Begin DATA PROVIDED
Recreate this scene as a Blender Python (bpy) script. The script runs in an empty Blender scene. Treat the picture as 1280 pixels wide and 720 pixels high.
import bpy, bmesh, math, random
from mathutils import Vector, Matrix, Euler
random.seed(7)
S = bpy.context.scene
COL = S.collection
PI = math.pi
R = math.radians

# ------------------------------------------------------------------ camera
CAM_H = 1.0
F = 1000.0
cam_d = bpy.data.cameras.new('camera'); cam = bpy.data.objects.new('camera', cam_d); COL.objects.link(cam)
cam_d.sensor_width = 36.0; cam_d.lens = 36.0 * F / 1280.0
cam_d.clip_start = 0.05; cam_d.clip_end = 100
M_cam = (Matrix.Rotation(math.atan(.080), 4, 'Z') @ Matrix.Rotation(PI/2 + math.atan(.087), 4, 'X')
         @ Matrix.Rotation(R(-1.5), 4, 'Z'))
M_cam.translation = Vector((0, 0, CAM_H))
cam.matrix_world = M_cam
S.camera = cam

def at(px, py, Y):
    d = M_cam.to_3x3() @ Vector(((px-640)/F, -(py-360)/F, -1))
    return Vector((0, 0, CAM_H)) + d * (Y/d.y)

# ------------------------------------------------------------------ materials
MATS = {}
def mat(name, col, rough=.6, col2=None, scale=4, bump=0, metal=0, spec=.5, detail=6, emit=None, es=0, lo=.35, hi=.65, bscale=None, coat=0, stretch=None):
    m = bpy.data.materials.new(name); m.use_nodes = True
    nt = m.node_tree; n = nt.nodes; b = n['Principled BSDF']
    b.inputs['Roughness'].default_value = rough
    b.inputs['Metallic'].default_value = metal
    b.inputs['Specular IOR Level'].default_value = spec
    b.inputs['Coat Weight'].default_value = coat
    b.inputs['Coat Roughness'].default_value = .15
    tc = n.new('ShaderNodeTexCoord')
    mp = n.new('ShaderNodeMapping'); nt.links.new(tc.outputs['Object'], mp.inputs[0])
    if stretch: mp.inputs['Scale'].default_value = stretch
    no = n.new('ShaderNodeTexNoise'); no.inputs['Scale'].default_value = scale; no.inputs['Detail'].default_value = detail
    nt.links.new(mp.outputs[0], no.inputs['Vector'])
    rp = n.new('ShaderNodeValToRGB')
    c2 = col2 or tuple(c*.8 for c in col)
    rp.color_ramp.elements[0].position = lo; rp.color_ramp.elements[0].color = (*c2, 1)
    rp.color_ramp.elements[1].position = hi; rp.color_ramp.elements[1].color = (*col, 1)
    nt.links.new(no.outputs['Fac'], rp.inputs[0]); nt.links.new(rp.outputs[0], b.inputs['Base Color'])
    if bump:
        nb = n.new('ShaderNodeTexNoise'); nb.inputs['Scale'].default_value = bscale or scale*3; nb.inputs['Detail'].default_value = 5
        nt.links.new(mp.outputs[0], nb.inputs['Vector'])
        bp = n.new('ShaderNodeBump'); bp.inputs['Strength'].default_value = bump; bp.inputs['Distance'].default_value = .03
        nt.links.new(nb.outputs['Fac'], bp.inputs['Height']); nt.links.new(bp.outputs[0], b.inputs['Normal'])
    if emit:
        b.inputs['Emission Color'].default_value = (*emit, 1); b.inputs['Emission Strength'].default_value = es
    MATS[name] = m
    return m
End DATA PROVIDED
• [TO BE DONE]: Quote the listing above from its first line to the line with "return Vector((0, 0, CAM_H))", inclusive, and add nothing.

• [REPLY TO THE EXERCISE]:
Recreate this scene as a Blender Python (bpy) script. The script runs in an empty Blender scene. Treat the picture as 1280 pixels wide and 720 pixels high.
import bpy, bmesh, math, random
from mathutils import Vector, Matrix, Euler
random.seed(7)
S = bpy.context.scene
COL = S.collection
PI = math.pi
R = math.radians

# ------------------------------------------------------------------ camera
CAM_H = 1.0
F = 1000.0
cam_d = bpy.data.cameras.new('camera'); cam = bpy.data.objects.new('camera', cam_d); COL.objects.link(cam)
cam_d.sensor_width = 36.0; cam_d.lens = 36.0 * F / 1280.0
cam_d.clip_start = 0.05; cam_d.clip_end = 100
M_cam = (Matrix.Rotation(math.atan(.080), 4, 'Z') @ Matrix.Rotation(PI/2 + math.atan(.087), 4, 'X')
         @ Matrix.Rotation(R(-1.5), 4, 'Z'))
M_cam.translation = Vector((0, 0, CAM_H))
cam.matrix_world = M_cam
S.camera = cam

def at(px, py, Y):
    d = M_cam.to_3x3() @ Vector(((px-640)/F, -(py-360)/F, -1))
    return Vector((0, 0, CAM_H)) + d * (Y/d.y)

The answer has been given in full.